*WORK INSTRUCTIONS*. Exact reproduction of the data is required, with images excluded.

= = =

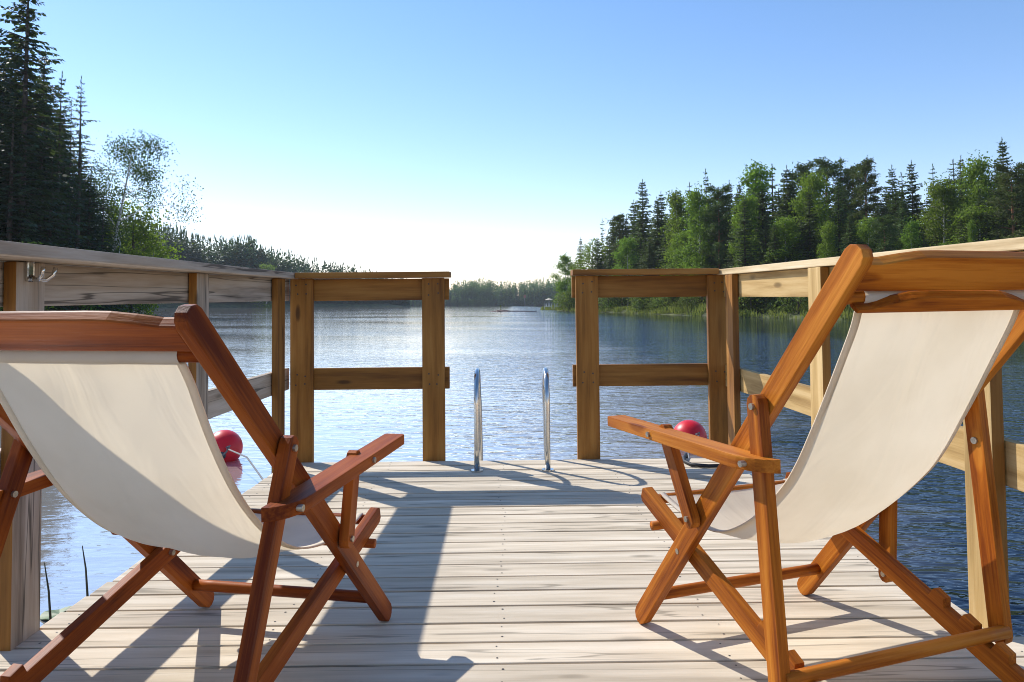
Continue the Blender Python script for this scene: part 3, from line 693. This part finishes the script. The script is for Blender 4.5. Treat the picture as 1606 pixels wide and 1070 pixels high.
# white parasol, table and bench by the point
Yp = 133; bx = px_x(861, Yp); gz = max(.3, float(ground_h('right', np.array([bx]), np.array([Yp]))[0]))
rt = bpy.data.objects.new('parasol', None); COL.objects.link(rt); rt.location = (bx, Yp, gz)
link('pole', tube_mesh('pole', [(0, 0, 0), (0, 0, 1.95)], .03, 8), rt, M['white'])
Vc = [(0, 0, 2.0)] + [(math.cos(a) * .75, math.sin(a) * .75, 1.66 - .03 * (i % 2)) for i, a in enumerate(np.linspace(0, 2 * math.pi, 16, endpoint=False))]
link('canopy', mesh_from('canopy', Vc, [[0, i + 1, (i + 1) % 16 + 1] for i in range(16)]), rt, M['canvas'])
tag(rt, 'small white parasol on the grassy tip of the right point', 'parasol')
def garden_seat(x, y, z, mat, label, w=1.2, name='garden_bench'):
    r = bpy.data.objects.new(name, None); COL.objects.link(r); r.location = (x, y, z)
    a = link('seat', box_mesh('seat', w, .4, .05, .008), r, mat); a.location = (0, 0, .45)
    for q in range(5):
        b = link('slat', box_mesh('slat', .09, .03, .5, .005), r, mat); b.location = ((q - 2) * w / 5, .2, .75)
    for sx_ in (-1, 1):
        for sy_ in (-1, 1):
            l = link('leg', box_mesh('leg', .05, .05, .44, .004), r, mat); l.location = (sx_ * (w / 2 - .06), sy_ * .15, .22)
    tag(r, label, 'bench')
garden_seat(bx - .2, Yp - 1.2, gz, M['white'], 'white slatted bench under the white parasol on the point', 1.4)
garden_seat(bx + 1.5, Yp - .6, gz, M['white'], 'white slatted bench right of the parasol on the point', 1.3)
garden_seat(bx + 3.0, Yp - .3, gz, M['rust'], 'reddish slatted bench at the edge of the trees on the point', 1.3)
# beacon on the far shore
Yb = 538; rt = bpy.data.objects.new('shore_beacon', None); COL.objects.link(rt); rt.location = (px_x(823, Yb), Yb, 1.0)
link('mast', tube_mesh('mast', [(0, 0, -1), (0, 0, 6.0)], .22, 8), rt, M['rope']); p = link('top_panel', box_mesh('top_panel', 1.7, .3, 2.2, .02), rt, M['rust']); p.location = (0, -.3, 6.0)
tag(rt, 'pale mast with a red panel on the far shore', 'beacon')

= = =

*OUTPUT FOR THIS TASK*.
Continue the Blender Python script for this scene: part 3, from line 693. This part finishes the script. The script is for Blender 4.5. Treat the picture as 1606 pixels wide and 1070 pixels high.
# white parasol, table and bench by the point
Yp = 133; bx = px_x(861, Yp); gz = max(.3, float(ground_h('right', np.array([bx]), np.array([Yp]))[0]))
rt = bpy.data.objects.new('parasol', None); COL.objects.link(rt); rt.location = (bx, Yp, gz)
link('pole', tube_mesh('pole', [(0, 0, 0), (0, 0, 1.95)], .03, 8), rt, M['white'])
Vc = [(0, 0, 2.0)] + [(math.cos(a) * .75, math.sin(a) * .75, 1.66 - .03 * (i % 2)) for i, a in enumerate(np.linspace(0, 2 * math.pi, 16, endpoint=False))]
link('canopy', mesh_from('canopy', Vc, [[0, i + 1, (i + 1) % 16 + 1] for i in range(16)]), rt, M['canvas'])
tag(rt, 'small white parasol on the grassy tip of the right point', 'parasol')
def garden_seat(x, y, z, mat, label, w=1.2, name='garden_bench'):
    r = bpy.data.objects.new(name, None); COL.objects.link(r); r.location = (x, y, z)
    a = link('seat', box_mesh('seat', w, .4, .05, .008), r, mat); a.location = (0, 0, .45)
    for q in range(5):
        b = link('slat', box_mesh('slat', .09, .03, .5, .005), r, mat); b.location = ((q - 2) * w / 5, .2, .75)
    for sx_ in (-1, 1):
        for sy_ in (-1, 1):
            l = link('leg', box_mesh('leg', .05, .05, .44, .004), r, mat); l.location = (sx_ * (w / 2 - .06), sy_ * .15, .22)
    tag(r, label, 'bench')
garden_seat(bx - .2, Yp - 1.2, gz, M['white'], 'white slatted bench under the white parasol on the point', 1.4)
garden_seat(bx + 1.5, Yp - .6, gz, M['white'], 'white slatted bench right of the parasol on the point', 1.3)
garden_seat(bx + 3.0, Yp - .3, gz, M['rust'], 'reddish slatted bench at the edge of the trees on the point', 1.3)
# beacon on the far shore
Yb = 538; rt = bpy.data.objects.new('shore_beacon', None); COL.objects.link(rt); rt.location = (px_x(823, Yb), Yb, 1.0)
link('mast', tube_mesh('mast', [(0, 0, -1), (0, 0, 6.0)], .22, 8), rt, M['rope']); p = link('top_panel', box_mesh('top_panel', 1.7, .3, 2.2, .02), rt, M['rust']); p.location = (0, -.3, 6.0)
tag(rt, 'pale mast with a red panel on the far shore', 'beacon')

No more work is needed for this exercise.